Çinlilerin insan onuru ve ahlak yasalarını esas alan Konfüçyüs öğretileri, batının hiçbir insani ve ahlaki değer taşımayan materyalist felsefesinin karşısında ağır yara aldı.
 Nanking Antlaşmasından sonra ilerleyen yıllarda diğer sömürgeciler ile peşpeşe antlaşmalar imzalandı. Fransa, ABD, Portekiz, Almanya, Rusya, hatta Japonya gibi akbabalar Çin’in başına üşüştü. Çin o kadar büyük bir ülkeydi ki bütün sömürgecilere eşşiz imkanlar sağlıyordu.
Misyonerlerden Çinlilere Format
Çin zorla dünya sömürgeci ekonomik sisteme entegre edilmişti. Fakat Çinlilerinde bu sisteme adaptasyonu sağlanmalı ve sömürgeci sistem kalıcı hale getirilmeliydi. İşte bu görev misyonerlere düşüyordu. Eğitim ve sağlık yoluyla günümüzün deyimi ile Çinlilerin beynine format atma çalışmaları başladı.

 ‘’20.yy başlarına gelindiğinde Çin’de Protestan misyonerlerin kurup yönettiği 2000 civarında ilkokul, 400 kadar orta öğretim ve meslek okulu, 13 üniversite bulunuyordu.
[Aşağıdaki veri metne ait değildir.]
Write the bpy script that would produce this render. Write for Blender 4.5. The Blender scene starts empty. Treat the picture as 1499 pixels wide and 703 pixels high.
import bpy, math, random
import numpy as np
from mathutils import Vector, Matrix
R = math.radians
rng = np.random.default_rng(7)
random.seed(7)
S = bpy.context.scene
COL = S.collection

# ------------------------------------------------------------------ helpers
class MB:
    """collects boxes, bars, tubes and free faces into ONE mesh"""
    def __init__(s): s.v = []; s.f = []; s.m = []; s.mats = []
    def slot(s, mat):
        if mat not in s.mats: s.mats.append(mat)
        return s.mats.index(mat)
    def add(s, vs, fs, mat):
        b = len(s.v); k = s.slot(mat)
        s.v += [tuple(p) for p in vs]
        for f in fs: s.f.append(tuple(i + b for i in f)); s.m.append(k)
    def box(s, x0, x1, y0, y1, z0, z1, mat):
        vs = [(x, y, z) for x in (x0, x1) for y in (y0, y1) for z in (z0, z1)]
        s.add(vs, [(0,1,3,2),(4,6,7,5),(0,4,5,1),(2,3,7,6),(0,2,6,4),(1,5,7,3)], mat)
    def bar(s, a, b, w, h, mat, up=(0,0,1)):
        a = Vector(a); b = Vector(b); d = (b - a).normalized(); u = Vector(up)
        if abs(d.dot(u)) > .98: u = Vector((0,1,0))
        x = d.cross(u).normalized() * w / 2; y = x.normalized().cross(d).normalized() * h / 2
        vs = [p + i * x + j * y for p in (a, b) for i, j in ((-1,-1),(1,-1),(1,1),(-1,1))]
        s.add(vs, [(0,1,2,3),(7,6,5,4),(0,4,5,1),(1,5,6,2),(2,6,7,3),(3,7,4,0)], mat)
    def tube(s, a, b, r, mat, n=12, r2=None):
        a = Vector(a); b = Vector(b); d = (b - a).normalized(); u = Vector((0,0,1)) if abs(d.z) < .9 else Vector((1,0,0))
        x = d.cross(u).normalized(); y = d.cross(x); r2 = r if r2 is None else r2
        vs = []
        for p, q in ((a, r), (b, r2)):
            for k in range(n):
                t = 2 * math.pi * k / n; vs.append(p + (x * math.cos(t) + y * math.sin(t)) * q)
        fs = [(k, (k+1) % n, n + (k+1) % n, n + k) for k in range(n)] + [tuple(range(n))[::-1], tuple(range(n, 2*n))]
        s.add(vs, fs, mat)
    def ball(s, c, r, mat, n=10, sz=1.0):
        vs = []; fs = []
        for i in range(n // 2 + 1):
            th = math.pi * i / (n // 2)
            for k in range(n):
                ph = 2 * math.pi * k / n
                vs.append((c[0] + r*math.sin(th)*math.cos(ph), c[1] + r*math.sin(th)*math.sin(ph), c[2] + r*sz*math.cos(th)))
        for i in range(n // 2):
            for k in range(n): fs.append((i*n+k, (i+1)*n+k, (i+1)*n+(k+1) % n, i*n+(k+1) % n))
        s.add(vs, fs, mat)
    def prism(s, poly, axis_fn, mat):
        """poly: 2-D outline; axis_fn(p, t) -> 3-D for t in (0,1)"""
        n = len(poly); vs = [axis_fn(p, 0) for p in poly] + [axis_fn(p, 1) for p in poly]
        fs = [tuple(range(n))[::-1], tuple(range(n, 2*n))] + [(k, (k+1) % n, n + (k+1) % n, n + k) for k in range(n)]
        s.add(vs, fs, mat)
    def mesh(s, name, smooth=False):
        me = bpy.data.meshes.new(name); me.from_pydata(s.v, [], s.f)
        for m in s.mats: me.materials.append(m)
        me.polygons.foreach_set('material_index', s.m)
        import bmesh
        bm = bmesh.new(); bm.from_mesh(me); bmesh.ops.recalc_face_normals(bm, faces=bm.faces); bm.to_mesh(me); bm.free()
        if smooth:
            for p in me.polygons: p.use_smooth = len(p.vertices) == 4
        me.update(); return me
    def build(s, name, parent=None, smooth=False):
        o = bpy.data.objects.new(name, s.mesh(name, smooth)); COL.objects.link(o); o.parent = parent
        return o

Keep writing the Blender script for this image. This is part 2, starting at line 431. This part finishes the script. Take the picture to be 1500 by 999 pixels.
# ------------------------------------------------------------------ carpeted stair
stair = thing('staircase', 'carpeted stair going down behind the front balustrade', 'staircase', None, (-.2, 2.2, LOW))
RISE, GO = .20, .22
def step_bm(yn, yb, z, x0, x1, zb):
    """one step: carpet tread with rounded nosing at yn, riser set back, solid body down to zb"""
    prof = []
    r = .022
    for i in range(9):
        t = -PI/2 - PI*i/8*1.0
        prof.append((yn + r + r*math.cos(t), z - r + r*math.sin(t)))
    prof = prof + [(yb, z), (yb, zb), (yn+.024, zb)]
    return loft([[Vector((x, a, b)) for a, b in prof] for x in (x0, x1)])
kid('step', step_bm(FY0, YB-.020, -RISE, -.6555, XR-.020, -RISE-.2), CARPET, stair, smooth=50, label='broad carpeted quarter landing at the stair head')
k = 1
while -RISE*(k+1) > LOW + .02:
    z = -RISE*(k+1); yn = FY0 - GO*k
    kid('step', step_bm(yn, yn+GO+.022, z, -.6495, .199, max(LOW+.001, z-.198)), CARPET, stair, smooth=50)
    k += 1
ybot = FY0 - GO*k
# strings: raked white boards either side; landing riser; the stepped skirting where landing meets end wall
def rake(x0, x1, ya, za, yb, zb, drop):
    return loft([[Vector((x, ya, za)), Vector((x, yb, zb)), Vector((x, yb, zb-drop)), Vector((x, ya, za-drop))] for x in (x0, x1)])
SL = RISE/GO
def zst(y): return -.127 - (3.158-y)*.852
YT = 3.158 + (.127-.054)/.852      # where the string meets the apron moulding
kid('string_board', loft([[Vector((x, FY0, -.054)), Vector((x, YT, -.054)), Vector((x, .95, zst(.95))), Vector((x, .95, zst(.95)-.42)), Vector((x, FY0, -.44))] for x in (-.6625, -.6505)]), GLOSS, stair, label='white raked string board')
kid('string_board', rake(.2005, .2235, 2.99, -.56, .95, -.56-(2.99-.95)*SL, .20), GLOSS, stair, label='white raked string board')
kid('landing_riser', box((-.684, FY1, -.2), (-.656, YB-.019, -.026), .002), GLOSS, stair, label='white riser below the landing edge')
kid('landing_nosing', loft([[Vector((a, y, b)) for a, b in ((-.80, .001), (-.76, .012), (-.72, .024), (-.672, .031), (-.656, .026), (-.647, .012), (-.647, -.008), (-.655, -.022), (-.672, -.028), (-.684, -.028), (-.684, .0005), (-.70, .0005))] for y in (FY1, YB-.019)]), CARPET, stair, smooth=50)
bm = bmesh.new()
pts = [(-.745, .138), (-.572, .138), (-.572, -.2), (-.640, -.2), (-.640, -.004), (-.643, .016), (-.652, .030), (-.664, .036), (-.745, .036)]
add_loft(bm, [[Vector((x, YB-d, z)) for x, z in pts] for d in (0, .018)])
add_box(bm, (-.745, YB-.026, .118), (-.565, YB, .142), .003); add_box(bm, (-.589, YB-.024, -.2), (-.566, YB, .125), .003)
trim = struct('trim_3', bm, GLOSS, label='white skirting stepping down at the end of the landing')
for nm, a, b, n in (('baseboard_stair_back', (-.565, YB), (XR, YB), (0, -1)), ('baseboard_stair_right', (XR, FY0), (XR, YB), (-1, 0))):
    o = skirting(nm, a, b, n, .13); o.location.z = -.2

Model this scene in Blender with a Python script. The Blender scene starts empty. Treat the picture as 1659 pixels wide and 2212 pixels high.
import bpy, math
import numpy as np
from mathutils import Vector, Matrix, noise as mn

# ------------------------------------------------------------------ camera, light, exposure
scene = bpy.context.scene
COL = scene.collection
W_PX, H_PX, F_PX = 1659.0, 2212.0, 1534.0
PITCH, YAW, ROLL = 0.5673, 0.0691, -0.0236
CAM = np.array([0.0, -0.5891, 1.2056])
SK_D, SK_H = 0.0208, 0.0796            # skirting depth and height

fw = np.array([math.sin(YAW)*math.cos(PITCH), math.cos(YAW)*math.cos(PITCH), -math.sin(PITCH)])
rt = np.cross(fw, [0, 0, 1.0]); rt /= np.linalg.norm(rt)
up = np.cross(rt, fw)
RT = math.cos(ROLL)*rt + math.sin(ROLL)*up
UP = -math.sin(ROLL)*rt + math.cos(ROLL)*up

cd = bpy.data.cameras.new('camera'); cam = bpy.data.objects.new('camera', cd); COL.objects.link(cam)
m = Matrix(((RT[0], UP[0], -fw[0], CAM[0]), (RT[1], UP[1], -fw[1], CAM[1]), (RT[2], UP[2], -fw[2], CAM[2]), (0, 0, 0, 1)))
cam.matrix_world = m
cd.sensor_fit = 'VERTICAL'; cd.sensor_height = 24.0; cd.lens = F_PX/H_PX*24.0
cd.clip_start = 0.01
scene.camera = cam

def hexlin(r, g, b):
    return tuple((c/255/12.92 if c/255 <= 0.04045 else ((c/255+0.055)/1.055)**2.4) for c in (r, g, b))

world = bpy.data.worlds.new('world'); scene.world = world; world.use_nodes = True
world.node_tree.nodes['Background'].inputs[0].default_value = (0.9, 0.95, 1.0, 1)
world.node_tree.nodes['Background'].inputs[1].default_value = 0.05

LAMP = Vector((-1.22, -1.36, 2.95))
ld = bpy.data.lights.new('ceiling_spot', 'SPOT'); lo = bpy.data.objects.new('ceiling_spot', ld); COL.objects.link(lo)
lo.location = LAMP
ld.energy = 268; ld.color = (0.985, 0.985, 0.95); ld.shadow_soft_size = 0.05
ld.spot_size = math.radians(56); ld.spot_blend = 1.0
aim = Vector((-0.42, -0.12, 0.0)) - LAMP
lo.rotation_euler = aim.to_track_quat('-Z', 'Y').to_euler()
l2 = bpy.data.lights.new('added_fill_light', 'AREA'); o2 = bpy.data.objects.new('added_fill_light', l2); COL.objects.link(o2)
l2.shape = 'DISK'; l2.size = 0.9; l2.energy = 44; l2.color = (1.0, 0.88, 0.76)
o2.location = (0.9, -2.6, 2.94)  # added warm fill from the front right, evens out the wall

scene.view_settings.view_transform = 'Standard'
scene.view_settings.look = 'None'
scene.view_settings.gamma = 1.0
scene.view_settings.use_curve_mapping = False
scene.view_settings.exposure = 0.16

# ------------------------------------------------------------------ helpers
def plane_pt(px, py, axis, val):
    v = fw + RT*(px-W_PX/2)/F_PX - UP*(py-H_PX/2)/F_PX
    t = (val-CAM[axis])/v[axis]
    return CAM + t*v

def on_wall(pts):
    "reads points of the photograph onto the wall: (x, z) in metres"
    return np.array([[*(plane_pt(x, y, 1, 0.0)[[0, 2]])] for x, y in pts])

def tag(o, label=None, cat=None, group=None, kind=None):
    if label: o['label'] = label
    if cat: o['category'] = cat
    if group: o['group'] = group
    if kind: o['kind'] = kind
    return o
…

Bunlar arasında Honkong Üniversitesi, Foochow Tıp Okulu, Şangkay’da St.John Universitesi, Tientzin Anglo-Chinese Koleji, Pekin’de (ABCFM) kızların da alındığı Tıp Okulu, (Sağlık Meslek Lisesi), Şantung Hıristiyan Üniversitesi sayılabilir.’’
Eğitim yolu ile batı dünyasına hayran kendi milli özelliklerinden uzaklaşmış bir nesil yetiştirilmeye çalışılırken, sağlık hizmeti ilede halka şirin gözükme çalışmaları başladı. Hıristiyanlaştırma çalışmaları ise hız kesmeden devam ediyordu.
Çinliler bu kaos ortamından yakalarını kurtarmaları hiçte kolay olmadı. Ne dersiniz Çinliler hızla gelişen ekonomileri ile günümüzde geçmişin intikamını mı alıyorlar?